The Indo-Gangetic Plain, feeding more than 9 billion people, are facing serious water scarcity due to expanding populations and development in agriculture and industry. Rainfall concentrated in monsoon season, about 70% of precipitation falls between June and September, causes the imbalance between water supply and demand. A large amount of groundwater is extracted for irrigation during dry season, causes the groundwater to decline. Increasing glacier meltwater under the ongoing warming of global climate from upstream high mountainous also modulates the variation of terrestrial water storage (TWS) in this region. Thus, estimating and evaluating anthropogenic water depletion are beneficial to water resources protection and management in the Indo-Gangetic Plain.

Here, we propose a method to remove the influence of climate variability and obtain human-driven TWS variability. Atmosphere-driven TWS variability is estimated by a relationship between change in TWS (GRACE data) and precipitation and temperature, which has been confirmed that these two variables (precipitation and temperature) already explain a substantial fraction of continental-scale run off dynamics in previous studies. Glacier melting recharge from upstream high mountainous is calculated by the proportion with the temperature.

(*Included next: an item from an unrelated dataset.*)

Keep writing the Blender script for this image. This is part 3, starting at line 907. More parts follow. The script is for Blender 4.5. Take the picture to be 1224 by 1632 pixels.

Results show that the rate of anthropogenic depletion of water in Indus Plain increased from -5.5 km³/yr to -25.0 km³/yr during 2003 - 2011 due to the deficient precipitation, and remained stable from 2011 to 2016 at the rate of ~-26.0 km³/yr with increasing precipitation and enhancing glacier meltwater recharge. The rate of anthropogenic depletion of water in Ganges Plain (including the Brahmaputra River) slowed from -37.7 km³/yr to -12.0 km³/yr during 2003 -2011due to the increased glacier meltwater recharge, which reduced the pressure of irrigation water in northwest of the Plain. However, with the increasing temperature since 2014, The rate of anthropogenic depletion of water increased to -20.0 km³/yr in 2016.